Identify the lines that contain the word "picture", then copy them.

** START MATERIALS PROVIDED **

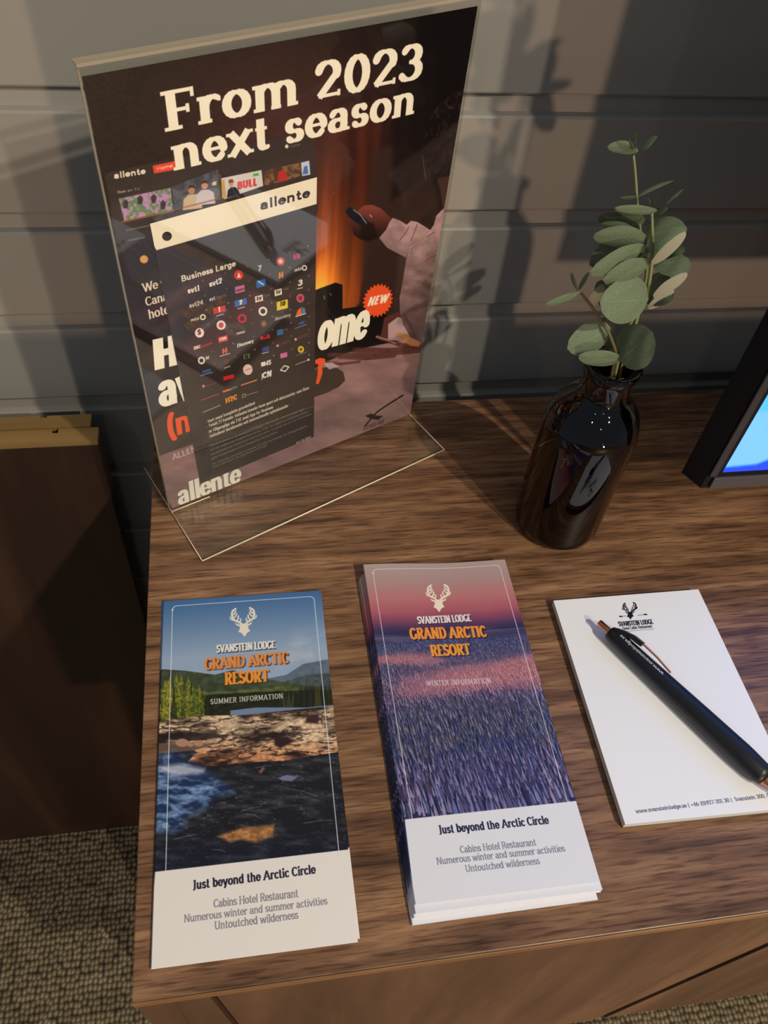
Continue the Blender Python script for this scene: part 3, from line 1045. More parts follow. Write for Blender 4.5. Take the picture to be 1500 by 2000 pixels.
cv.poly([(300, 1478), (340, 1470), (368, 1488), (400, 1500), (450, 1540), (456, 1548), (425, 1556), (400, 1580), (376, 1590), (360, 1600),
         (362, 1615), (340, 1624), (300, 1626)], foam, 16, .95)
cv.poly([(310, 1498), (350, 1492), (400, 1502), (398, 1510), (350, 1516), (318, 1508)], (206, 208, 220), 9, .75)
cv.poly([(425, 1634), (470, 1618), (536, 1610), (534, 1632), (500, 1646), (470, 1640), (450, 1645)],
        lambda x, y: np.array([150, 104, 62]) * (.6 + .9 * fbm(x / 7, y / 5, 50)[..., None]), 6)
for (a_, b_) in (((546, 1520), (585, 1516)), ((594, 1608), (650, 1602)), ((470, 1585), (510, 1575)), ((430, 1568), (440, 1570)), ((500, 1500), (530, 1496)),
                 ((415, 1660), (440, 1664)), ((480, 1590), (508, 1598)), ((340, 1640), (385, 1630)), ((560, 1540), (620, 1556))):
    cv.line([a_, ((a_[0] + b_[0]) / 2 + 3, (a_[1] + b_[1]) / 2 - 2), b_], 2.2, (132, 134, 150), .38)
cv.poly([(543, 1520), (560, 1514), (582, 1518), (570, 1526), (552, 1525)], (128, 130, 168), 2, .8)
cv.poly([(505, 1508), (513, 1498), (518, 1500), (510, 1512)], (120, 84, 66), 1)
frame_line(cv, .055, .950, .020, .80, .014, (222, 228, 238))
# white foot of the cover
bt_ = [(303, 1703), (683, 1659), (703, 1850), (290, 1900)]
cv.poly(bt_, (232, 226, 218), 1)
lower_text(cv, [((376, 1738), (617, 1706), (374, 1720)), ((417, 1773), (583, 1752), (415, 1757)), ((359, 1802), (640, 1766), (357, 1787)),
                ((419, 1816), (583, 1794), (417, 1800))], (38, 34, 58), (136, 132, 140))
deer(cv, (476, 1216), 28, (236, 230, 214), -.07)
cv.text('SVANSTEIN LODGE', (423, 1275), (538, 1266), (422, 1260), (238, 234, 226), .19, .11, True, shadow=(1.5, 2, (30, 40, 60)))
cv.text('GRAND ARCTIC', (399, 1309), (565, 1295), (397, 1286), (232, 142, 66), .19, .10, True, shadow=(2, 2, (70, 40, 40)))
cv.text('RESORT', (439, 1338), (525, 1331), (437, 1314), (240, 148, 52), .21, .11, True, shadow=(2, 2, (60, 40, 30)))
cv.text('SUMMER INFORMATION', (411, 1376), (554, 1364), (410, 1366), (222, 220, 206), .13, .09, True, spacing=.12)
M_summer = print_mat('summer_cover', cv.img, .42, .35)

# winter cover
WQ = [(710, 1106), (985, 1096), (1172, 1722), (812, 1767)]
cv = Canvas(BW, BH, WQ, (60, 60, 110))
U, V, X, Y = cv.U, cv.V, cv.X, cv.Y
stops = [(0, (178, 160, 158)), (.06, (176, 146, 148)), (.13, (188, 118, 124)), (.18, (172, 92, 108)), (.215, (120, 66, 100)), (.235, (72, 54, 96)),
         (.25, (48, 46, 84)), (.30, (74, 74, 112)), (.36, (84, 84, 120)), (.42, (74, 76, 122)), (.60, (40, 48, 88)), (.70, (46, 58, 118)), (.80, (36, 44, 84))]
ps = [s[0] for s in stops]
for c_ in range(3):
    cv.img[..., c_] = np.interp(V + .012 * (fbm(U * 4, V * 4, 3) - .5), ps, [s[1][c_] for s in stops]) / 255.
bands = fbm(U * 3 + 4, V * 90, 12, 3)
mk = (np.clip((V - .235) * 60, 0, 1) * np.clip((.33 - V) * 30, 0, 1) * np.clip((bands - .45) * 3, 0, 1))[..., None]
cv.img = cv.img * (1 - mk * .5) + np.array([140, 128, 160]) / 255. * mk * .5
# frosted forest: rows of slim trees, larger towards the viewer
rng = np.random.default_rng(9)
yy_ = .285
rows = []
while yy_ < .80:
    hgt = .004 + (yy_ - .28) * .055
    rows.append((yy_, hgt))
    yy_ += hgt * .30
for yy_, hgt in rows:
    n_ = int(1.15 / (hgt * .50))
    for x in rng.uniform(-.02, 1.02, n_):
        y = yy_ + rng.normal(0, hgt * .25) + .012 * math.sin(x * 5 + yy_ * 30)
        hh = hgt * rng.uniform(.7, 1.35)
        pk = 1.25 * math.exp(-((yy_ - .425 + .03 * (x - .5)) / .062) ** 2) * np.clip(.30 + 1.3 * x, 0, 1)
        pk2 = .9 * math.exp(-((yy_ - .355) / .02) ** 2) * max(.2, min(1, 1.9 - 3.2 * x))
        pk = max(min(pk, 1.0), pk2, .38 * (yy_ > .66) * rng.random(), .3 if rng.random() < .08 else 0)
        lt = rng.random()
        blue = np.array([62, 70, 124]) if lt < .40 else (np.array([138, 144, 196]) if lt < .86 else np.array([30, 32, 66]))
        if .50 < yy_ < .66 and lt > .3:
            blue = np.array([146, 146, 176]) * rng.uniform(.5, 1.0)
        if yy_ > .62 and .25 < x < .85:
            blue = blue * .7 + np.array([36, 56, 130]) * .3
        pink = np.array([240, 166, 172]) * rng.uniform(.7, 1.05)
        c_ = blue * (1 - pk) + pink * pk
        x0_, y1_ = x * cv.w, y * cv.h
        H_ = hh * cv.h * 1.25
        w2 = max(.9, H_ * .075)
        ln = rng.normal(-.10, .04) * H_
        cv.capsule((x0_ + w2 * 1.3, y1_), (x0_ + ln + w2 * .9, y1_ - H_ * .8), w2 * .9, (20, 22, 50) if pk < .5 else (104, 58, 84), al=.7, soft=w2 * .5)
        cv.tex_poly([(x0_ - w2 * 1.2, y1_), (x0_ + ln * .5 - w2 * 1.25, y1_ - H_ * .45), (x0_ + ln, y1_ - H_), (x0_ + ln * .5 + w2 * 1.1, y1_ - H_ * .45), (x0_ + w2 * 1.1, y1_)], c_, .9, .85)
frame_line(cv, .055, .950, .020, .80, .014, (226, 214, 222))
cv.poly([(790, 1597), (1124, 1561), (1180, 1730), (812, 1780)], (226, 226, 232), 1)
lower_text(cv, [((858, 1626), (1073, 1606), (856, 1609)), ((900, 1664), (1049, 1649), (897, 1650)), ((854, 1687), (1105, 1661), (851, 1673)),
                ((911, 1702), (1056, 1686), (908, 1688))], (36, 36, 66), (128, 128, 146))
deer(cv, (857, 1168), 26, (240, 232, 214), -.05)
cv.text('SVANSTEIN LODGE', (817, 1217), (922, 1211), (815, 1203), (236, 228, 226), .19, .11, True, shadow=(1.5, 2, (70, 30, 60)))
cv.text('GRAND ARCTIC', (802, 1247), (952, 1241), (799, 1225), (240, 150, 62), .21, .11, True, shadow=(2, 2, (50, 20, 50)))
cv.text('RESORT', (843, 1279), (921, 1275), (840, 1257), (242, 156, 60), .21, .11, True, shadow=(2, 2, (30, 26, 60)))
cv.text('WINTER INFORMATION', (834, 1336), (961, 1330), (833, 1326), (208, 200, 214), .13, .09, True, spacing=.12)
M_winter = print_mat('winter_cover', cv.img, .42, .35)


def fold_bulge(amp):
    return lambda u, v: amp * (math.sin(u * math.pi) ** 2) * (1 - v) ** 2 * -1 + amp * .5 * (1 - v) ** 3


def brochure(px, z, th, mat, label, group, curl=0.0):
    root = empty('brochure')
    c = quad_at(px, z + th)
    n_ = 3
    cx = sum(p[0] for p in c) / 4
    cy = sum(p[1] for p in c) / 4
    bl = (lambda u, v: curl * (1 - v) ** 3 * (.55 + .45 * math.cos(u * 2 * math.pi - .6))) if curl else None
    t1 = th / n_
    for i in range(n_):      # folded leaves, the cover on top
        off = (n_ - 1 - i) * 0.00025
        cc = [(p[0] - off, p[1] + off * .5) for p in c]
        top = i == n_ - 1
        sheet('cover' if top else 'inner_leaf', cc, z + i * t1 + .00004, t1 - .00008, mat, root, bulge=bl, sidei=0 if top or i == 0 else 1)
    rebase(root, (cx, cy, z))
    tag(root, label, 'brochure', group)
    return root


brochure([(317, 1177), (624, 1155), (703, 1833), (301, 1889)], 0.0, .0011, M_summer,
         'summer brochure at the bottom of the left pair, only its edges showing', 'summer information brochures in the left pair')
brochure(SQ, 0.0012, .0012, M_summer, 'top summer brochure with blue sky, rocks and river on its cover',
         'summer information brochures in the left pair')
winter_grp = 'winter information brochures in the middle stack'
brochure([(701, 1134), (976, 1124), (1168, 1757), (806, 1807)], 0.0, .0022, M_winter,
         'winter brochure lying on the desk, lowest of its stack', winter_grp)
brochure([(703, 1128), (980, 1118), (1174, 1742), (809, 1793)], 0.0023, .0020, M_winter,
         'winter brochure second from the bottom of its stack', winter_grp)
brochure([(707, 1122), (983, 1110), (1177, 1738), (812, 1785)], 0.0044, .0018, M_winter,
         'winter brochure just under the top one, its white foot sticking out', winter_grp)
brochure(WQ, 0.0063, .0012, M_winter, 'top winter brochure with pink sky and frosty forest on its cover', winter_grp, curl=.0022)

# ------------------------------------------------------------------ note pad
NZ = 0.0058
NQ0 = [(1081, 1173), (1364, 1151), None, (1221, 1610)]
a0, a1, a3 = [at(x, y, 2, NZ)[:2] for x, y in (NQ0[0], NQ0[1], NQ0[3])]
cr = at(1500, 1437, 2, NZ)[:2]
dr = (cr - a1) / np.linalg.norm(cr - a1)
bo = at(1500, 1582, 2, NZ)[:2]
db = (bo - a3) / np.linalg.norm(bo - a3)
A_ = np.array([[dr[0], -db[0]], [dr[1], -db[1]]])
tt = np.linalg.solve(A_, a3 - a1)
a2 = a1 + dr * tt[0]


def px_of(p):
    q_ = (np.array(p) - CAM) @ RM
    return (750 + F * q_[0] / q_[1], 1000 - F * q_[2] / q_[1])


PQ = [px_of((p[0], p[1], NZ)) for p in (a0, a1, a2, a3)]
cv = Canvas(700, 985, PQ, (236, 236, 238))
deer(cv, (1229, 1193), 16, (26, 26, 40), -.07)
cv.line([(1209, 1203), (1222, 1202)], 1, (60, 60, 70), .8)
cv.line([(1244, 1201), (1261, 1199)], 1, (60, 60, 70), .8)
for q_ in ((1211, 1203), (1259, 1199)):
    cv.line([(q_[0] - 2, q_[1]), (q_[0] + 2, q_[1])], 3, (40, 40, 50))
cv.text('SVANSTEIN LODGE', (1208, 1222), (1275, 1217), (1206, 1213), (34, 32, 52), .19, .11, True)
cv.text('Hotel Cabin Restaurant', (1215, 1229), (1273, 1224), (1214, 1223), (60, 58, 74), .15, .1, True)
cv.line([(1218, 1232), (1275, 1227)], .9, (90, 88, 100), .8)
cv.text('www.svansteinlodge.se | +46 (0)927-201 30 |  Svanstein 300, Overtornea', (1242, 1588), (1545, 1551), (1240, 1580), (70, 70, 96), .15, .09, True)
M_pad = print_mat('note_sheet', cv.img, .7, .2)
pad = empty('note_pad')
tag(pad, 'white note pad with a deer logo under the black pen', 'note pad')
sheet('top_sheet', [a0, a1, a2, a3], NZ - .0003, .0003, M_pad, pad, nx=2, ny=2)
o4 = [np.array(p) for p in (a0, a1, a2, a3)]
obj('sheet_block', prism([(p[0], p[1], .0012) for p in o4], (0, 0, NZ - .0016)), M_paper, pad)
obj('backing_card', prism([(p[0], p[1], 0.0001) for p in o4], (0, 0, .0010)), plain('grey_card', (120, 112, 100), .8), pad, label='grey card backing')
c4 = sum(o4) / 4
rebase(pad, (c4[0], c4[1], 0))


# ------------------------------------------------------------------ pen
def frame_mat(o, z, hint):
    z = Vector(z).normalized()
    y = z.cross(Vector(hint)).normalized()
    x = y.cross(z)
    m_ = Matrix.Identity(4)
    for i_ in range(3):
        m_[i_][0], m_[i_][1], m_[i_][2], m_[i_][3] = x[i_], y[i_], z[i_], o[i_]
    return m_


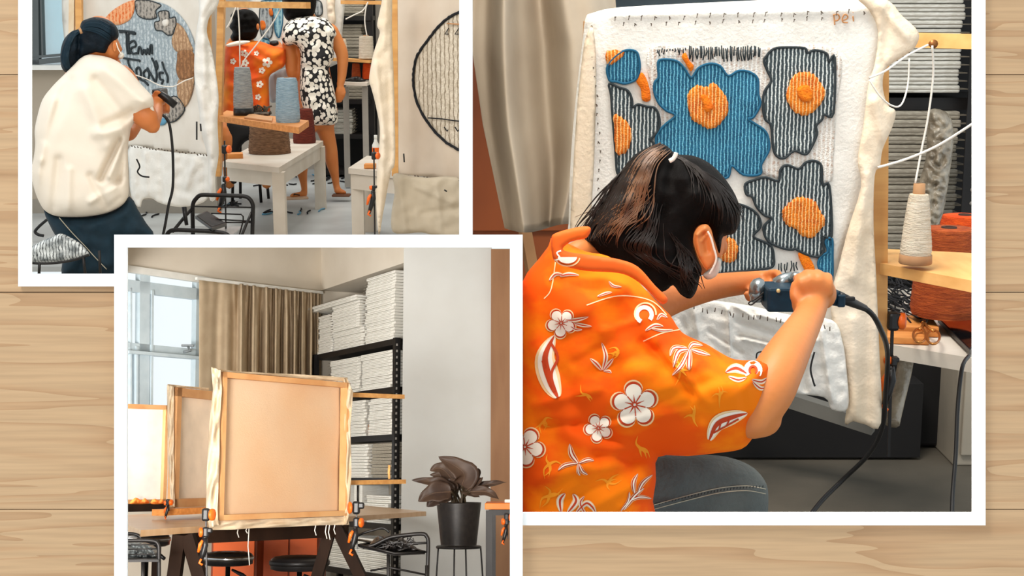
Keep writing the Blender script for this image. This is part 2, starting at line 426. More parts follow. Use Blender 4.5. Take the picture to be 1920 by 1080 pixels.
# brown cabinet behind the curtain
a = at(868, 900, 4.6); b = at(1160, -80, 4.6)
t = thing('cabinet', 'tall reddish brown cabinet behind the hanging curtain, left edge of the large framed view', 'cabinet', ((a.x+b.x)/2, 4.9, -1.5))
m_ = MB(); c1 = at(880, 446, 4.9); c2 = at(976, 446, 4.9); m_.box(((c1.x+b.x)/2, 4.9, (c1.z+0.62)/2), (b.x-c1.x, 0.3, 0.62-c1.z)); m_.box(((c2.x+b.x)/2, 4.9, (c1.z-1.5)/2), (b.x-c2.x, 0.3, c1.z+1.5))
rb = mat('red_brown_laminate', (150, 78, 38), 0.5, (116, 58, 30), 3, stretch=(1, 1, 0.5))
part('body', m_, rb, t)
m_ = MB(); c1 = at(880, 440, 4.72); m_.box(((c1.x+b.x)/2, 4.74, (c1.z+0.6)/2), (b.x-c1.x-0.01, 0.018, 0.58-c1.z), bev=0.004); part('door', m_, rb, t)
# pale leg of an easel behind the shoulder
m_ = MB(); m_.beam(at(982, 420, 4.0), at(1022, 640, 3.8), 0.03, 0.03)
solo('wooden_batten', m_, mat('pale_batten', (206, 150, 98), 0.6), 'slim leaning wooden batten between the curtain hem and the orange collar', 'batten')
# window strip above the canvas
m_ = MB(); m_.box((at(1330, -50, 5.6).x, 5.62, at(1330, -50, 5.6).z), (1.1, 0.05, 0.28)); m_.box((at(1330, 0, 5.5).x, 5.55, at(1330, -12, 5.5).z), (1.15, 0.05, 0.03))
struct('window_3', m_, mat('blue_grey_glass', (120, 138, 146), 0.2, (90, 110, 120), 4))
# --- curtain with deep folds
def cur(u, v):
    xl = [884-28, 890, 948]; 
    L = np.interp(v, [0, .3, .6, 1], [878, 884, 905, 946]); Rr = np.interp(v, [0, .3, .75, 1], [1150, 1160, 1110, 1072])
    px = L+(Rr-L)*u; py = -60+(488 if u < 2 else 0)*v+8*math.sin(u*5)*v
    ph = u*14+1.5*math.sin(v*2.0+u*3)
    d = 3.75+0.10*math.sin(ph)+0.025*math.sin(ph*2.3+1)-0.05*v
    return at(px, py, d)
m_ = MB(); m_.sheet(cur, 150, 30, 0.004)
solo('curtain', m_, mat('grey_beige_curtain', (190, 176, 156), 0.9, (176, 160, 140), 5), 'heavy grey beige curtain hanging in loose folds left of the flower canvas', 'curtain')

# --- steel shelving with stacked blank canvases behind the right side
SH = 5.25
def rack_post(parent, px, py0, py1, y, w=0.05):
    a = at(px, py1, y); b = Vector((a.x, y, at(px, py0, y).z)); m = MB()
    m.box(((a.x), y, (a.z+b.z)/2), (w, 0.006, b.z-a.z)); m.box((a.x+w/2, y+w/2, (a.z+b.z)/2), (0.006, w, b.z-a.z))
    o = part('post', m, dark_metal, parent)
    h = MB(); z = a.z+0.03
    while z < b.z-0.02:
        h.lathe((a.x, y-0.0055, z), [(0.008, 0), (0.008, 0.002)], 8, axis=(0, 1, 0)); z += 0.05
    part('hole', h, mat('grey_hole', (128, 124, 118), 0.6), o); bpy.data.objects[o.name].children[0]['kind'] = 'stuff'
t = thing('shelving_unit', 'black slotted steel shelving behind the flower canvas holding blank canvases', 'shelving', at(1740, 760, SH))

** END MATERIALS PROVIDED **

RESPONSE TO THIS EXERCISE
Continue the Blender Python script for this scene: part 3, from line 1045. More parts follow. Write for Blender 4.5. Take the picture to be 1500 by 2000 pixels.
Keep writing the Blender script for this image. This is part 2, starting at line 426. More parts follow. Use Blender 4.5. Take the picture to be 1920 by 1080 pixels.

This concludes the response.